El ciudadano de a pie, con un interés tan escaso por las teorías políticas como intenso por su propio bienestar, ha empezado a tirar la toalla y emigra a lugares más seguros como los estados de Florida o Texas, que están viendo fuertes incrementos de población. Sus residentes no está precisamente encantados con los recién llegados e incluso hay sugerencias para que se les prohíba votar de inmediato y se les aplique un "período de ajuste" a las nuevas realidades, pues temen que sigan votando como lo hacían en California o Nueva York y les lleven la peste de esta misma delincuencia de la que han huido.
Los residentes de Nueva York parecen empezar a reaccionar y han nombrado un alcalde que, si bien es el Partido Demócrata, más bien comulga con los planteamientos de "ley y orden" más comunes entre los republicanos, pero no sabemos aún si será capaz de resistir la reacción de algunos de sus correligionarios que se sienten traicionados, por no hablar de los propios delincuentes que se creen apoyados.
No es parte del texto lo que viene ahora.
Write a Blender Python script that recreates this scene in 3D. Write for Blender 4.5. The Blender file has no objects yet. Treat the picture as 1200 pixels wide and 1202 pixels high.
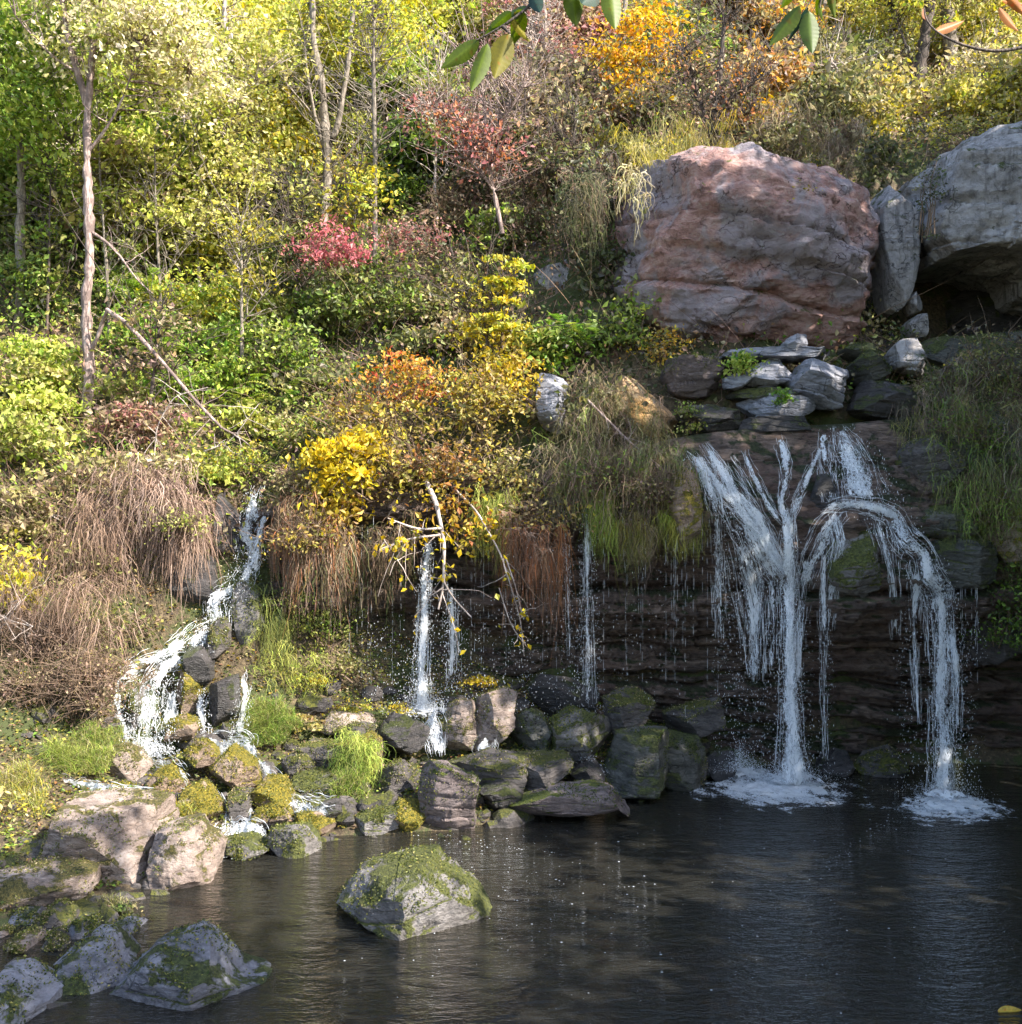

Entre tanto, al país van llegando más y más inmigrantes del continente que apenas tienen controles a la hora de instalarse en diversos lugares del país, y a quienes la falta de seguridad probablemente les es más habitual que a los norteamericanos.
Parece que, poco a poco, la relativa seguridad de que gozaban el país, en comparación con sus vecinos del sur, se va desvaneciendo y tan solo Canadá va quedando como un reducto de seguridad ciudadana.
La política migratoria es allá muy distinta: se promueve activamente la llegada de personas con la preparación necesaria para sus necesidades económicas y se trata de integrarlos rápidamente. Los canadienses tienen además una ventaja geográfica: antes de llegar a sus fronteras, hay que cruzar el vasto territorio de los Estados Unidos, donde la mayoría se queda por el camino. Los que perseveran tienen seguramente más disciplina y deseo de progresar.